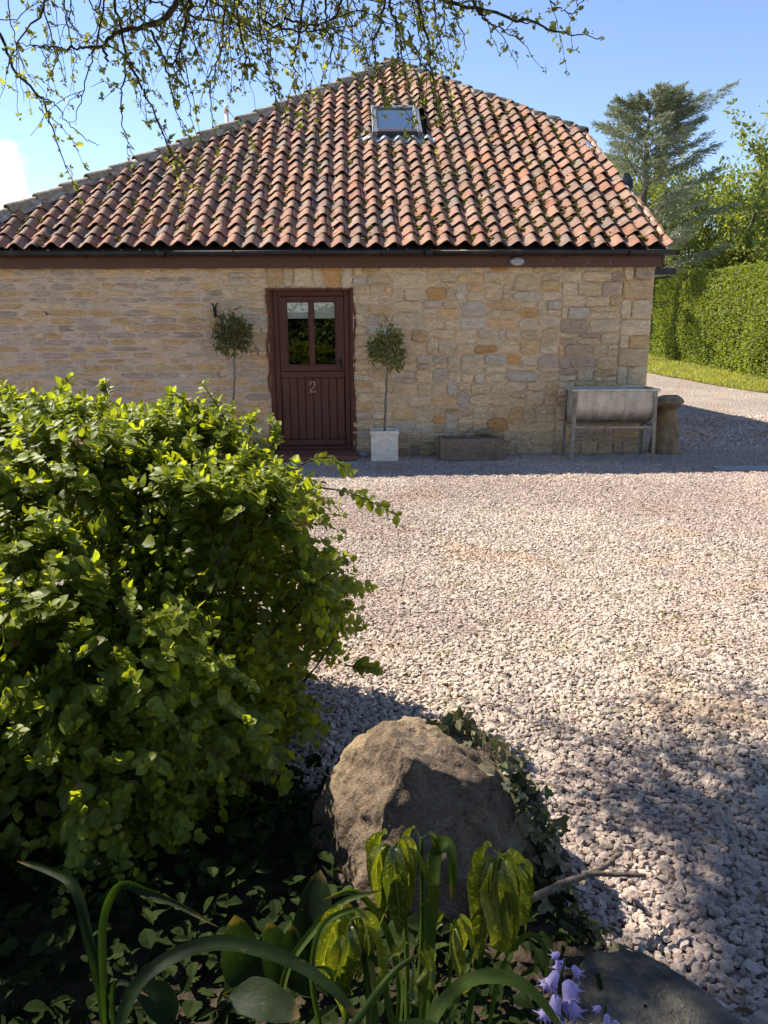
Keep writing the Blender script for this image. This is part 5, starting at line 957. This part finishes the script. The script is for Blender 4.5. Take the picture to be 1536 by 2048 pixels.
# ---- ivy on the boulder and on the ground
IV = np.array([(0, 0, 0), (-0.30, -0.08, 0.02), (-0.52, 0.22, -0.04), (-0.24, 0.36, 0.05), (-0.26, 0.60, 0.0), (0, 1.0, -0.14), (0.26, 0.60, 0.0), (0.24, 0.36, 0.05), (0.52, 0.22, -0.04), (0.30, -0.08, 0.02), (0, 0.34, -0.03)]); IV = np.stack([IV[:, 1], -IV[:, 0], IV[:, 2]], -1); IT = np.array([[10, (i + 1) % 10, i] for i in range(10)])
im = []
for k, c_ in enumerate(((0.085, 0.082, 0.040), (0.17, 0.155, 0.09), (0.045, 0.055, 0.022), (0.24, 0.21, 0.135), (0.12, 0.115, 0.055))): im.append(mesh_np('leaf', IV * np.array([1, 0.9 + 0.05 * k, 1]), [IT], c_, False)); im[-1].materials.append(M['leaf_ivy'])
def ivy(label, path, spread, n, lmin, lmax, seed, cling=True):
    rl = np.random.default_rng(seed); pts = [at(*p) for p in path]; P = spline(pts, 40); o_ = np.array([P[-1][0], P[-1][1], 0.0]); P = np.array([q_ if not cling or (h_ := BV.ray_cast(CAMP, (Vector(q_) - CAMP).normalized(), 5.0))[0] is None else np.array(h_[0] + h_[1] * 0.01) for q_ in P]); rt = thing('ivy', label, 'ivy', o_); mb = MB(); mb.tube(P - o_, 0.004, 5)
    for k in range(5): mb.tube(P[5 * k:5 * k + 16] - o_ + np.cumsum(rl.normal(0, 0.012, (min(16, 40 - 5 * k), 3)), 0), 0.0025, 4)
    mb.build('stem', M['twig'], rt, True)
    for i in range(n):
        t_ = rl.uniform(0, 1) ** 0.8; q = P[int(t_ * 39)]; sp_ = spread[0] + (spread[1] - spread[0]) * t_; p = q + rl.normal(0, 1, 3) * np.array([sp_, sp_ * 0.5, sp_ * 0.75]); p[2] = max(p[2], 0.02); toc_ = unit(np.array(CAMP) - p); hit = BV.ray_cast(CAMP, Vector(-toc_), 5.0)
        if cling and hit[0] is not None and (hit[0] - CAMP).length < np.linalg.norm(p - np.array(CAMP)) + 0.02: p = np.array(hit[0]) + np.array(hit[1]) * rl.uniform(0.008, 0.03)
        d = unit(np.array([rl.normal(0.1, 0.5), rl.normal(-0.2, 0.3), rl.normal(-0.55, 0.45)])); place_leaf(im[rl.integers(0, 5)], p - o_, d, toc_ * 0.6 + np.array([0.1, 0, 0.5]) + rl.normal(0, 0.45, 3), rl.uniform(lmin, lmax), rt)
ivy('grey-green ivy trailing down the right side of the boulder', [(872, 1452, 2.0), (940, 1466, 1.97), (1000, 1528, 1.90), (1048, 1600, 1.84), (1080, 1690, 1.78), (1110, 1780, 1.72), (1145, 1870, 1.66), (1160, 1900, 1.60)], (0.014, 0.048), 290, 0.026, 0.054, 3)
ivy('dull dark ivy spreading on the soil between bush and boulder', [(470, 1700, 2.0), (540, 1680, 2.05), (600, 1640, 2.15), (650, 1610, 2.25), (700, 1600, 2.3)], (0.05, 0.05), 120, 0.035, 0.06, 5, False)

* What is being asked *
Copy out each line word for word, please, skipping the images.

* Full solution *
Keep writing the Blender script for this image. This is part 5, starting at line 957. This part finishes the script. The script is for Blender 4.5. Take the picture to be 1536 by 2048 pixels.
# ---- ivy on the boulder and on the ground
IV = np.array([(0, 0, 0), (-0.30, -0.08, 0.02), (-0.52, 0.22, -0.04), (-0.24, 0.36, 0.05), (-0.26, 0.60, 0.0), (0, 1.0, -0.14), (0.26, 0.60, 0.0), (0.24, 0.36, 0.05), (0.52, 0.22, -0.04), (0.30, -0.08, 0.02), (0, 0.34, -0.03)]); IV = np.stack([IV[:, 1], -IV[:, 0], IV[:, 2]], -1); IT = np.array([[10, (i + 1) % 10, i] for i in range(10)])
im = []
for k, c_ in enumerate(((0.085, 0.082, 0.040), (0.17, 0.155, 0.09), (0.045, 0.055, 0.022), (0.24, 0.21, 0.135), (0.12, 0.115, 0.055))): im.append(mesh_np('leaf', IV * np.array([1, 0.9 + 0.05 * k, 1]), [IT], c_, False)); im[-1].materials.append(M['leaf_ivy'])
def ivy(label, path, spread, n, lmin, lmax, seed, cling=True):
    rl = np.random.default_rng(seed); pts = [at(*p) for p in path]; P = spline(pts, 40); o_ = np.array([P[-1][0], P[-1][1], 0.0]); P = np.array([q_ if not cling or (h_ := BV.ray_cast(CAMP, (Vector(q_) - CAMP).normalized(), 5.0))[0] is None else np.array(h_[0] + h_[1] * 0.01) for q_ in P]); rt = thing('ivy', label, 'ivy', o_); mb = MB(); mb.tube(P - o_, 0.004, 5)
    for k in range(5): mb.tube(P[5 * k:5 * k + 16] - o_ + np.cumsum(rl.normal(0, 0.012, (min(16, 40 - 5 * k), 3)), 0), 0.0025, 4)
    mb.build('stem', M['twig'], rt, True)
    for i in range(n):
        t_ = rl.uniform(0, 1) ** 0.8; q = P[int(t_ * 39)]; sp_ = spread[0] + (spread[1] - spread[0]) * t_; p = q + rl.normal(0, 1, 3) * np.array([sp_, sp_ * 0.5, sp_ * 0.75]); p[2] = max(p[2], 0.02); toc_ = unit(np.array(CAMP) - p); hit = BV.ray_cast(CAMP, Vector(-toc_), 5.0)
        if cling and hit[0] is not None and (hit[0] - CAMP).length < np.linalg.norm(p - np.array(CAMP)) + 0.02: p = np.array(hit[0]) + np.array(hit[1]) * rl.uniform(0.008, 0.03)
        d = unit(np.array([rl.normal(0.1, 0.5), rl.normal(-0.2, 0.3), rl.normal(-0.55, 0.45)])); place_leaf(im[rl.integers(0, 5)], p - o_, d, toc_ * 0.6 + np.array([0.1, 0, 0.5]) + rl.normal(0, 0.45, 3), rl.uniform(lmin, lmax), rt)
ivy('grey-green ivy trailing down the right side of the boulder', [(872, 1452, 2.0), (940, 1466, 1.97), (1000, 1528, 1.90), (1048, 1600, 1.84), (1080, 1690, 1.78), (1110, 1780, 1.72), (1145, 1870, 1.66), (1160, 1900, 1.60)], (0.014, 0.048), 290, 0.026, 0.054, 3)
ivy('dull dark ivy spreading on the soil between bush and boulder', [(470, 1700, 2.0), (540, 1680, 2.05), (600, 1640, 2.15), (650, 1610, 2.25), (700, 1600, 2.3)], (0.05, 0.05), 120, 0.035, 0.06, 5, False)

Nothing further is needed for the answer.